In the four years since Spiritualized's last album, the cosmos-tripping Ladies and Gentlemen We Are Floating in Space, singer-guitarist Jason Pierce more or less fired the group that helped assemble that drug-fueled landmark and returned to the studio as, basically, a one-man band with a lot of hired professionals to fill in the gaps. The result, Let It Come Down, is both an advancement of the ideas on Ladies and Gentlemen and a bombastic sequel, designed to better its predecessor. While it never quite reaches the relatively restrained beauty of Ladies and Gentlemen -- subtlety isn't one of Pierce's strongest characteristics -- Let It Come Down has a loveliness all its own. With orchestra and gospel choir in tow, Pierce puts forth religious songs that worship at no particular altar. It's a peace-and-love affair, with Pierce universally empathizing, "Come on, baby, stop your cryin'," with a sincerity and a heaviness that implies the weight of the world is on his shoulders.

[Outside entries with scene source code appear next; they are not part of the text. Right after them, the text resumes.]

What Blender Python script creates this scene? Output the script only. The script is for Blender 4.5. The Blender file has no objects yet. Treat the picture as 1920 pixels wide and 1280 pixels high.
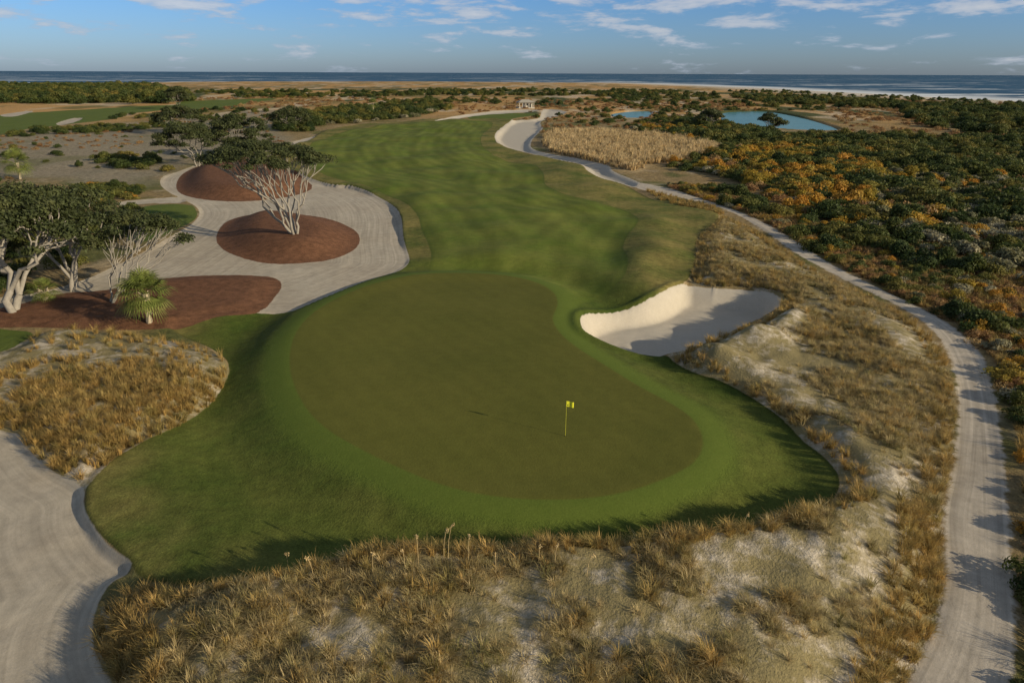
import bpy, math, numpy as np
from mathutils import Vector, Matrix, Euler
rng=np.random.default_rng(7)
scene=bpy.context.scene
# ------------------------------------------------------------ camera
CAMH=20.0; F=1280.0
PITCH=math.atan((640-137)/F)
cam_d=bpy.data.cameras.new("camera"); cam=bpy.data.objects.new("camera",cam_d)
scene.collection.objects.link(cam); scene.camera=cam
cam_d.lens=24; cam_d.sensor_width=36; cam_d.clip_end=200000; cam_d.clip_start=0.1
R=Euler((math.pi/2-PITCH,0,0)).to_matrix() @ Matrix.Rotation(math.radians(0.24),3,'Z')
cam.matrix_world=Matrix.Translation((0,0,CAMH)) @ R.to_4x4()
Rn=np.array(R)
def P(pts,z=0.0):
    p=np.atleast_2d(np.array(pts,dtype=float))
    d=np.stack([(p[:,0]-960)/F,-(p[:,1]-640)/F,-np.ones(len(p))],1)@Rn.T
    t=(z-CAMH)/d[:,2]
    return d[:,:2]*t[:,None]
# ------------------------------------------------------------ noise
tbl=np.random.default_rng(3).uniform(-1,1,(256,256))
def vn(x,y):
    xi=np.floor(x).astype(int); yi=np.floor(y).astype(int)
    fx=x-xi; fy=y-yi; fx=fx*fx*(3-2*fx); fy=fy*fy*(3-2*fy)
    a=tbl[xi&255,yi&255]; b=tbl[(xi+1)&255,yi&255]; c=tbl[xi&255,(yi+1)&255]; d=tbl[(xi+1)&255,(yi+1)&255]
    return (a*(1-fx)+b*fx)*(1-fy)+(c*(1-fx)+d*fx)*fy
def fbm(x,y,s,o=3,off=0):
    r=0;a=1;t=0
    for i in range(o):
        r=r+a*vn(x/s+17.3*i+off,y/s-9.1*i+off*1.7); t+=a; a*=.5; s=s/2.03
    return r/t
def ss(v,a,b):
    t=np.clip((v-a)/(b-a),0,1); return t*t*(3-2*t)
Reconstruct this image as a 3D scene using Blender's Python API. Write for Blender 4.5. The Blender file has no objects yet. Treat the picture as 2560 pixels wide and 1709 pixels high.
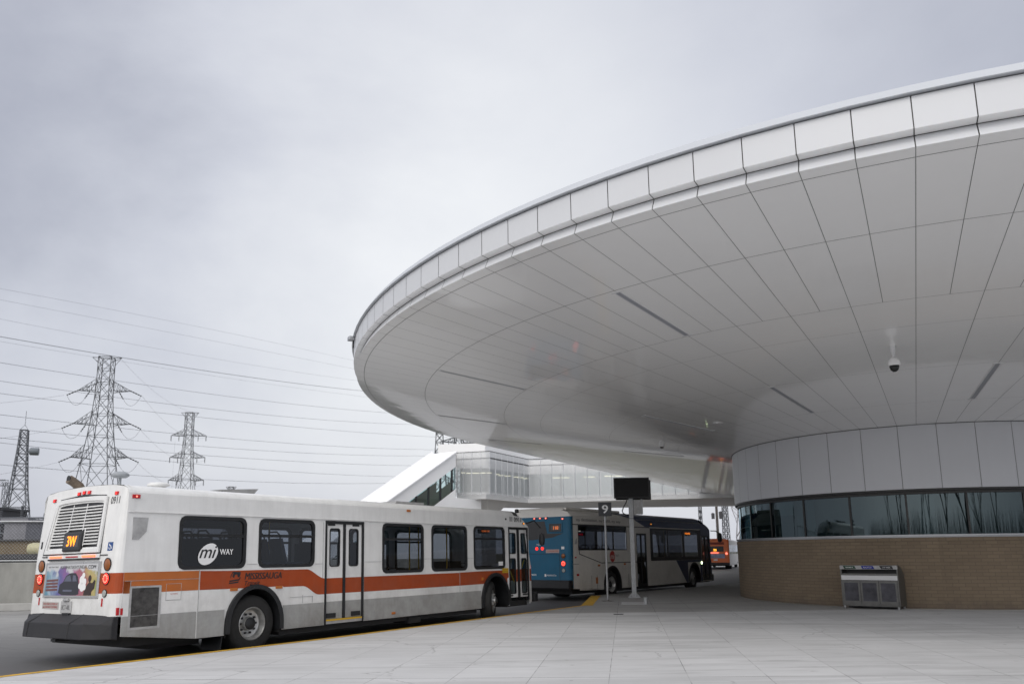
import bpy, bmesh, math, random
from mathutils import Vector, Matrix
PI=math.pi
random.seed(7)
SC=bpy.context.scene
COL=SC.collection
# ---------------------------------------------------------------- helpers
class MB:
    """collects faces; build() links them as ONE mesh object"""
    def __init__(s, fn=None): s.v=[]; s.f=[]; s.m=[]; s.fn=fn; s.uv=None
    def add(s, vs, fs, mi=0):
        b=len(s.v)
        s.v+= [tuple(s.fn(*p)) if s.fn else tuple(p) for p in vs]
        s.f+= [tuple(b+i for i in f) for f in fs]; s.m+=[mi]*len(fs)
    def quad(s,a,b,c,d,mi=0): s.add([a,b,c,d],[(0,1,2,3)],mi)
    def box(s,x0,x1,y0,y1,z0,z1,mi=0):
        s.add([(x0,y0,z0),(x1,y0,z0),(x1,y1,z0),(x0,y1,z0),(x0,y0,z1),(x1,y0,z1),(x1,y1,z1),(x0,y1,z1)],
              [(0,3,2,1),(4,5,6,7),(0,1,5,4),(1,2,6,5),(2,3,7,6),(3,0,4,7)],mi)
    def prism(s,poly,z0,z1,mi=0,ax='z'):
        """polygon (CCW seen from +axis) extruded along an axis"""
        n=len(poly)
        def P(a,b,c): return {'z':(a,b,c),'y':(a,c,b),'x':(c,a,b)}[ax]
        vs=[P(a,b,z0) for a,b in poly]+[P(a,b,z1) for a,b in poly]
        fs=[tuple(range(n-1,-1,-1)),tuple(range(n,2*n))]+[(i,(i+1)%n,n+(i+1)%n,n+i) for i in range(n)]
        s.add(vs,fs,mi)
    def tube(s,pts,r,n=8,mi=0,caps=True):
        pts=[Vector(p) for p in pts]; rr=r if isinstance(r,(list,tuple)) else [r]*len(pts)
        vs=[]; up=None
        for i,p in enumerate(pts):
            d=(pts[min(i+1,len(pts)-1)]-pts[max(i-1,0)])
            if d.length<1e-9: d=Vector((0,0,1))
            d.normalize()
            if up is None:
                up=Vector((0,0,1)) if abs(d.z)<.9 else Vector((1,0,0))
            a=d.cross(up)
            if a.length<1e-6: a=d.cross(Vector((1,0.3,0)))
            a.normalize(); b=d.cross(a); b.normalize(); up=-b if False else up
            for k in range(n):
                t=2*PI*k/n; vs.append(p+(a*math.cos(t)+b*math.sin(t))*rr[i])
        fs=[]
        for i in range(len(pts)-1):
            for k in range(n):
                fs.append((i*n+k,i*n+(k+1)%n,(i+1)*n+(k+1)%n,(i+1)*n+k))
        if caps: fs+= [tuple(range(n-1,-1,-1)),tuple((len(pts)-1)*n+k for k in range(n))]
        s.add(vs,fs,mi)
    def lathe(s,prof,c=(0,0,0),ax='z',n=24,mi=0,caps=True):
        vs=[];fs=[]
        for r,h in prof:
            for k in range(n):
                t=2*PI*k/n; a,b=r*math.cos(t),r*math.sin(t)
                q={'z':(a,b,h),'y':(a,h,b),'x':(h,a,b)}[ax]
                vs.append((c[0]+q[0],c[1]+q[1],c[2]+q[2]))
        for i in range(len(prof)-1):
            for k in range(n): fs.append((i*n+k,i*n+(k+1)%n,(i+1)*n+(k+1)%n,(i+1)*n+k))
        if caps and prof[0][0]>1e-6: fs.append(tuple(range(n-1,-1,-1)))
        if caps and prof[-1][0]>1e-6: fs.append(tuple((len(prof)-1)*n+k for k in range(n)))
        s.add(vs,fs,mi)
    def build(s,name,mats,parent=None,smooth=False,bevel=0,loc=None):
        me=bpy.data.meshes.new(name); me.from_pydata([tuple(v) for v in s.v],[],s.f)
        if not isinstance(mats,(list,tuple)): mats=[mats]
        for m in mats: me.materials.append(m)
        for p,mi in zip(me.polygons,s.m): p.material_index=mi
        bm=bmesh.new(); bm.from_mesh(me); bmesh.ops.remove_doubles(bm,verts=bm.verts,dist=1e-5)
        bmesh.ops.recalc_face_normals(bm,faces=bm.faces); bm.to_mesh(me); bm.free()
        me.validate()
        if smooth:
            for p in me.polygons: p.use_smooth=True
        o=bpy.data.objects.new(name,me); COL.objects.link(o)
        if parent: o.parent=parent
        if loc: o.location=loc
        if smooth:
            for e in me.edges: pass
            try:
                me.set_sharp_from_angle(angle=math.radians(35))
            except Exception: pass
        if bevel:
            b=o.modifiers.new('bevel','BEVEL'); b.width=bevel; b.segments=2; b.limit_method='ANGLE'; b.angle_limit=math.radians(50); b.harden_normals=False
        return o
def tag(o,label=None,cat=None,group=None,kind=None):
    if label: o['label']=label
    if cat: o['category']=cat
    if group: o['group']=group
    if kind: o['kind']=kind
    return o
def empty(name,label,cat,loc=(0,0,0),rot=(0,0,0),group=None):
    o=bpy.data.objects.new(name,None); COL.objects.link(o); o.location=loc; o.rotation_euler=rot
    o.empty_display_size=.3
    return tag(o,label,cat,group)
def copy_tree(o,parent=None):
    c=o.copy(); COL.objects.link(c); c.parent=parent
    for ch in list(o.children): copy_tree(ch,c)
    return c
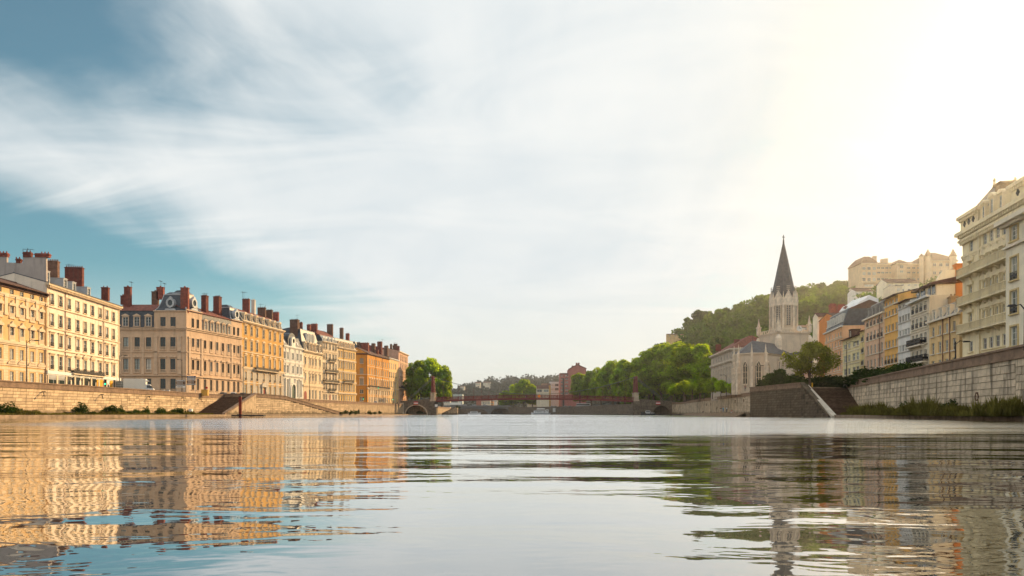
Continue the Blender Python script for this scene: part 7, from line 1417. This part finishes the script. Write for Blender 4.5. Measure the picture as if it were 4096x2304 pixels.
def weeds(name, line, n, m, seed, hmin, hmax, off0, off1, z, bladew=.03, xf=None):
    rs = np.random.RandomState(seed); V = []
    for i in range(n):
        t = rs.rand()*(len(line)-1); k = int(t); u = t-k; x = line[k][0]+(line[k+1][0]-line[k][0])*u+rs.uniform(off0, off1); y = line[k][1]+(line[k+1][1]-line[k][1])*u
        cl_ = max(0, .35+.4*math.sin(y*.55+seed)+.4*math.sin(y*.23+1)+.3*math.sin(y*1.7)+.15*math.sin(y*3.1)); h = (hmin+(hmax-hmin)*rs.rand()**1.3)*(.3+.75*cl_); nb_ = 26; a = rs.rand(nb_)*6.28; ln = rs.rand(nb_)*.45*h; bx_ = x+rs.normal(size=nb_)*.16; by_ = y+rs.normal(size=nb_)*.16
        tx, ty, tz = bx_+np.cos(a)*ln, by_+np.sin(a)*ln, z+h*(.5+.5*rs.rand(nb_)); w2 = bladew*(1+rs.rand(nb_)*1.5)
        v = np.empty((nb_, 4, 3)); px_, py_ = -np.sin(a)*w2, np.cos(a)*w2
        for j, (xx, yy, zz_) in enumerate(((bx_-px_*.4, by_-py_*.4, z-.05+0*tx), (bx_+(tx-bx_)*.45-px_, by_+(ty-by_)*.45-py_, z+(tz-z)*.6), (tx, ty, tz), (bx_+(tx-bx_)*.45+px_, by_+(ty-by_)*.45+py_, z+(tz-z)*.6))): v[:, j, 0], v[:, j, 1], v[:, j, 2] = xx, yy, zz_
        V.append(v.reshape(-1, 3))
    return tag(put(name, cardmesh(name, np.vstack(V), m)), kind='stuff')
weeds('tall_weeds', [(47, 60), (70.3, 142)], 2300, L_weed, 5, .5, 2.2, -4.2, -.6, .5)
weeds('ledge_grass', [(45, 55), (62, 126)], 1500, L_weed, 6, .15, .5, -.5, 1.5, .5)
weeds('left_ledge_grass', [(-84, 90), (-84, 182)], 2600, L_weed, 8, .2, .9, 0, 3.5, .5)
RB = [bush_mesh(100+k, 1.2, 2.0, 10, .12, L_weed, 200) for k in range(2)]
for i, (px, w_, yt, lab) in enumerate([(3440, 60, 1625, 'low green bush in the weeds at the foot of the right stairs'), (3520, 70, 1630, 'yellowish bush in the weeds, second from the right stairs'), (3610, 60, 1600, 'dark bush leaning in the weeds at the middle of the right wall'), (3720, 80, 1605, 'broad bush among tall weeds right of the middle'), (3800, 60, 1590, 'tallest dark bush among the weeds under the stained wall'), (3925, 50, 1612, 'small dark bush in the weeds below the mooring ring'), (4040, 50, 1612, 'ragged bush in the weeds at the right edge')]):
    pw, a = onwall(RW[0:3], px, 0); bush(px, w_, yt, None, 0, .5, lab, 'bushes in the weeds on the right ledge', i, RB[i % 2] if i in (0, 1, 3) else BU[i % 3], Y=pw.y-4)
# ------------------------------------------------------------------ haze
hz = bpy.data.materials.new('haze_air'); hz.use_nodes = True; t = hz.node_tree; t.nodes.clear(); v = N(t, 'ShaderNodeVolumePrincipled'); v.inputs['Color'].default_value = (.95, .96, 1, 1); v.inputs['Density'].default_value = HAZE; v.inputs['Anisotropy'].default_value = .85
o_ = N(t, 'ShaderNodeOutputMaterial'); t.links.new(v.outputs[0], o_.inputs['Volume'])
mb = MB(); mb.box(-1500, 1500, -80, 3200, -4.5, 150); o = mb.build('haze', hz); tag(o, kind='stuff'); o.display_type = 'WIRE'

It's still a druggy trip, but this time Pierce, as the title states, is coming down. And with arms stretched wide like a late-night messiah, he welcomes all into his blissed-out kingdom, brass and strings swirling around him. He may declare that he "Won't Get to Heaven (The State I'm In)"-- but don't believe it. Let It Come Down is Pierce's atonement. He closes the album with a cover of a piece by his former band, the Spacemen 3: "Lord Can You Hear Me" -- and it goes so over the top, you can practically hear Pierce dragging the kitchen sink into the studio behind him. These are hymns for space rockers contemplating their return to earth.